* BEGIN Dataset extract *

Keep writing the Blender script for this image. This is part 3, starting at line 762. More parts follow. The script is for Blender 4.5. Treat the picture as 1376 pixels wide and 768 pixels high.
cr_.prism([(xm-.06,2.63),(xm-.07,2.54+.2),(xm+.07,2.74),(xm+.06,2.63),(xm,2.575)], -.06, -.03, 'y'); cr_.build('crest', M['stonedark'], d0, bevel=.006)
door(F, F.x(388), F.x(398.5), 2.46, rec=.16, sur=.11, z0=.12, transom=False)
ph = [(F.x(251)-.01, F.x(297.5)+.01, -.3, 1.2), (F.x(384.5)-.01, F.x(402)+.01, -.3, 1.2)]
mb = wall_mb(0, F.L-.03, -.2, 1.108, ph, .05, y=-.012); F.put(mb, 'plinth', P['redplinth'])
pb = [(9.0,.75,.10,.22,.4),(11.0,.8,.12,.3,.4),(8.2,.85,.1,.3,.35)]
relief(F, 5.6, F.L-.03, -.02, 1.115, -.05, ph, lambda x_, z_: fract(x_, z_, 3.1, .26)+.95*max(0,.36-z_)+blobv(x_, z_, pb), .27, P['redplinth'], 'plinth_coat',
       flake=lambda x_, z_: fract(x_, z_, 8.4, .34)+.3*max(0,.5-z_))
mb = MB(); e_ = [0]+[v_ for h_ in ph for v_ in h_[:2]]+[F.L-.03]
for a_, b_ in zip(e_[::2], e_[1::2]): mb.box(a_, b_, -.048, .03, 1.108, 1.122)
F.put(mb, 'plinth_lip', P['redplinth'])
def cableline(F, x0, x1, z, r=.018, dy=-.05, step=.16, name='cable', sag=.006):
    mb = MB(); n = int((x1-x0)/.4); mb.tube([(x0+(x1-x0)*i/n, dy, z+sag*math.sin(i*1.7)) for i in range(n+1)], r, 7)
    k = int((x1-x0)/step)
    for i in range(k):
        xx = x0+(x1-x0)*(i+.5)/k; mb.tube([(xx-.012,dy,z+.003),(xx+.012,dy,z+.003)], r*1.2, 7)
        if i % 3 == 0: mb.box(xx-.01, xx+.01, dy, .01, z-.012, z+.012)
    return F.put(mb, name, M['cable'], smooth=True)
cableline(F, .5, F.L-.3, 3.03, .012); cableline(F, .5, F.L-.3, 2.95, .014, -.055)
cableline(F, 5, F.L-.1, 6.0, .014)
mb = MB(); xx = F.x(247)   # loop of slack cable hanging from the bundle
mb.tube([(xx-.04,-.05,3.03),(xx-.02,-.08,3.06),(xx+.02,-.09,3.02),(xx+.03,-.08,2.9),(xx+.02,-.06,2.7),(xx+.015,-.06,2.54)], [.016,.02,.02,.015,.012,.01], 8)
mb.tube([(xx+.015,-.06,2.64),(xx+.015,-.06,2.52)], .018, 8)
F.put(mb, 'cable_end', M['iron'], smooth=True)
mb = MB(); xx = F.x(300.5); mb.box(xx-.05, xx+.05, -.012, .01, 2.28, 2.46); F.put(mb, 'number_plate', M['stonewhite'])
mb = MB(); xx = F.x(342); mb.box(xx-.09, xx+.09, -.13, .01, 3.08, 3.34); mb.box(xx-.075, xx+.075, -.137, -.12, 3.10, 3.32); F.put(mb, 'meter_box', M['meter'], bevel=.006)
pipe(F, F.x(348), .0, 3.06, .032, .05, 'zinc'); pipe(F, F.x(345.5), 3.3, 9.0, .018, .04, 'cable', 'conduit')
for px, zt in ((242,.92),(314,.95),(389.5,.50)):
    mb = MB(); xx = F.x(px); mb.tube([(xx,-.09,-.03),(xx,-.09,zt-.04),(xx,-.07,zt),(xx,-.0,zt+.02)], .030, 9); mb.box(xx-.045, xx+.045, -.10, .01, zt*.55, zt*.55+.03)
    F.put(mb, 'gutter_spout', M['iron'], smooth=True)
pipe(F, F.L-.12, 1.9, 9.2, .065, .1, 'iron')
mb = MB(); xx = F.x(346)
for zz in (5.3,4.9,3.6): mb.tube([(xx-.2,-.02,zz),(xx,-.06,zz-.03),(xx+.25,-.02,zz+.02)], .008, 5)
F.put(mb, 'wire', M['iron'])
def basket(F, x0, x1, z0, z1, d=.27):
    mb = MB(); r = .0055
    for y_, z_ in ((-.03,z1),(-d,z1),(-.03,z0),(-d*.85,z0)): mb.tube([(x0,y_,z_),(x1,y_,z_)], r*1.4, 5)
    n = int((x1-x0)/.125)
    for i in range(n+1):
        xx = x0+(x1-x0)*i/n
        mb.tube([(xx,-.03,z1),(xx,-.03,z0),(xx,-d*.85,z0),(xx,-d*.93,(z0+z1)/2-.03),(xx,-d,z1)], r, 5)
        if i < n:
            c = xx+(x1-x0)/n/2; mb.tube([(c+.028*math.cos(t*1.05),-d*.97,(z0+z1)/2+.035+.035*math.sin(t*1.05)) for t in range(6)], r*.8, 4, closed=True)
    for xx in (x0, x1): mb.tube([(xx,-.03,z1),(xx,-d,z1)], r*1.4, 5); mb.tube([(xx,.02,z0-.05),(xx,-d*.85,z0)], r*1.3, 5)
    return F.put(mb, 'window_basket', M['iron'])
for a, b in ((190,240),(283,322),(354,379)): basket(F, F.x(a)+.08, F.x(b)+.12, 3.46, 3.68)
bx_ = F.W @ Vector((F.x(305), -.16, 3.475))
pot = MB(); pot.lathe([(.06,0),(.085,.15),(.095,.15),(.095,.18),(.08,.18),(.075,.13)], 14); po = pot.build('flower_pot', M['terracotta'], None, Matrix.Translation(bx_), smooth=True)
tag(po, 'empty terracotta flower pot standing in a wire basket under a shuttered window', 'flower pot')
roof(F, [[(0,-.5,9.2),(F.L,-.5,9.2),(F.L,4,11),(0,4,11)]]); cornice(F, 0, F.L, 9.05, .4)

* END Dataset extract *

- [Your task]: Extract all the material, leaving every line as it is.

- [Expected answer]:
Keep writing the Blender script for this image. This is part 3, starting at line 762. More parts follow. The script is for Blender 4.5. Treat the picture as 1376 pixels wide and 768 pixels high.
cr_.prism([(xm-.06,2.63),(xm-.07,2.54+.2),(xm+.07,2.74),(xm+.06,2.63),(xm,2.575)], -.06, -.03, 'y'); cr_.build('crest', M['stonedark'], d0, bevel=.006)
door(F, F.x(388), F.x(398.5), 2.46, rec=.16, sur=.11, z0=.12, transom=False)
ph = [(F.x(251)-.01, F.x(297.5)+.01, -.3, 1.2), (F.x(384.5)-.01, F.x(402)+.01, -.3, 1.2)]
mb = wall_mb(0, F.L-.03, -.2, 1.108, ph, .05, y=-.012); F.put(mb, 'plinth', P['redplinth'])
pb = [(9.0,.75,.10,.22,.4),(11.0,.8,.12,.3,.4),(8.2,.85,.1,.3,.35)]
relief(F, 5.6, F.L-.03, -.02, 1.115, -.05, ph, lambda x_, z_: fract(x_, z_, 3.1, .26)+.95*max(0,.36-z_)+blobv(x_, z_, pb), .27, P['redplinth'], 'plinth_coat',
       flake=lambda x_, z_: fract(x_, z_, 8.4, .34)+.3*max(0,.5-z_))
mb = MB(); e_ = [0]+[v_ for h_ in ph for v_ in h_[:2]]+[F.L-.03]
for a_, b_ in zip(e_[::2], e_[1::2]): mb.box(a_, b_, -.048, .03, 1.108, 1.122)
F.put(mb, 'plinth_lip', P['redplinth'])
def cableline(F, x0, x1, z, r=.018, dy=-.05, step=.16, name='cable', sag=.006):
    mb = MB(); n = int((x1-x0)/.4); mb.tube([(x0+(x1-x0)*i/n, dy, z+sag*math.sin(i*1.7)) for i in range(n+1)], r, 7)
    k = int((x1-x0)/step)
    for i in range(k):
        xx = x0+(x1-x0)*(i+.5)/k; mb.tube([(xx-.012,dy,z+.003),(xx+.012,dy,z+.003)], r*1.2, 7)
        if i % 3 == 0: mb.box(xx-.01, xx+.01, dy, .01, z-.012, z+.012)
    return F.put(mb, name, M['cable'], smooth=True)
cableline(F, .5, F.L-.3, 3.03, .012); cableline(F, .5, F.L-.3, 2.95, .014, -.055)
cableline(F, 5, F.L-.1, 6.0, .014)
mb = MB(); xx = F.x(247)   # loop of slack cable hanging from the bundle
mb.tube([(xx-.04,-.05,3.03),(xx-.02,-.08,3.06),(xx+.02,-.09,3.02),(xx+.03,-.08,2.9),(xx+.02,-.06,2.7),(xx+.015,-.06,2.54)], [.016,.02,.02,.015,.012,.01], 8)
mb.tube([(xx+.015,-.06,2.64),(xx+.015,-.06,2.52)], .018, 8)
F.put(mb, 'cable_end', M['iron'], smooth=True)
mb = MB(); xx = F.x(300.5); mb.box(xx-.05, xx+.05, -.012, .01, 2.28, 2.46); F.put(mb, 'number_plate', M['stonewhite'])
mb = MB(); xx = F.x(342); mb.box(xx-.09, xx+.09, -.13, .01, 3.08, 3.34); mb.box(xx-.075, xx+.075, -.137, -.12, 3.10, 3.32); F.put(mb, 'meter_box', M['meter'], bevel=.006)
pipe(F, F.x(348), .0, 3.06, .032, .05, 'zinc'); pipe(F, F.x(345.5), 3.3, 9.0, .018, .04, 'cable', 'conduit')
for px, zt in ((242,.92),(314,.95),(389.5,.50)):
    mb = MB(); xx = F.x(px); mb.tube([(xx,-.09,-.03),(xx,-.09,zt-.04),(xx,-.07,zt),(xx,-.0,zt+.02)], .030, 9); mb.box(xx-.045, xx+.045, -.10, .01, zt*.55, zt*.55+.03)
    F.put(mb, 'gutter_spout', M['iron'], smooth=True)
pipe(F, F.L-.12, 1.9, 9.2, .065, .1, 'iron')
mb = MB(); xx = F.x(346)
for zz in (5.3,4.9,3.6): mb.tube([(xx-.2,-.02,zz),(xx,-.06,zz-.03),(xx+.25,-.02,zz+.02)], .008, 5)
F.put(mb, 'wire', M['iron'])
def basket(F, x0, x1, z0, z1, d=.27):
    mb = MB(); r = .0055
    for y_, z_ in ((-.03,z1),(-d,z1),(-.03,z0),(-d*.85,z0)): mb.tube([(x0,y_,z_),(x1,y_,z_)], r*1.4, 5)
    n = int((x1-x0)/.125)
    for i in range(n+1):
        xx = x0+(x1-x0)*i/n
        mb.tube([(xx,-.03,z1),(xx,-.03,z0),(xx,-d*.85,z0),(xx,-d*.93,(z0+z1)/2-.03),(xx,-d,z1)], r, 5)
        if i < n:
            c = xx+(x1-x0)/n/2; mb.tube([(c+.028*math.cos(t*1.05),-d*.97,(z0+z1)/2+.035+.035*math.sin(t*1.05)) for t in range(6)], r*.8, 4, closed=True)
    for xx in (x0, x1): mb.tube([(xx,-.03,z1),(xx,-d,z1)], r*1.4, 5); mb.tube([(xx,.02,z0-.05),(xx,-d*.85,z0)], r*1.3, 5)
    return F.put(mb, 'window_basket', M['iron'])
for a, b in ((190,240),(283,322),(354,379)): basket(F, F.x(a)+.08, F.x(b)+.12, 3.46, 3.68)
bx_ = F.W @ Vector((F.x(305), -.16, 3.475))
pot = MB(); pot.lathe([(.06,0),(.085,.15),(.095,.15),(.095,.18),(.08,.18),(.075,.13)], 14); po = pot.build('flower_pot', M['terracotta'], None, Matrix.Translation(bx_), smooth=True)
tag(po, 'empty terracotta flower pot standing in a wire basket under a shuttered window', 'flower pot')
roof(F, [[(0,-.5,9.2),(F.L,-.5,9.2),(F.L,4,11),(0,4,11)]]); cornice(F, 0, F.L, 9.05, .4)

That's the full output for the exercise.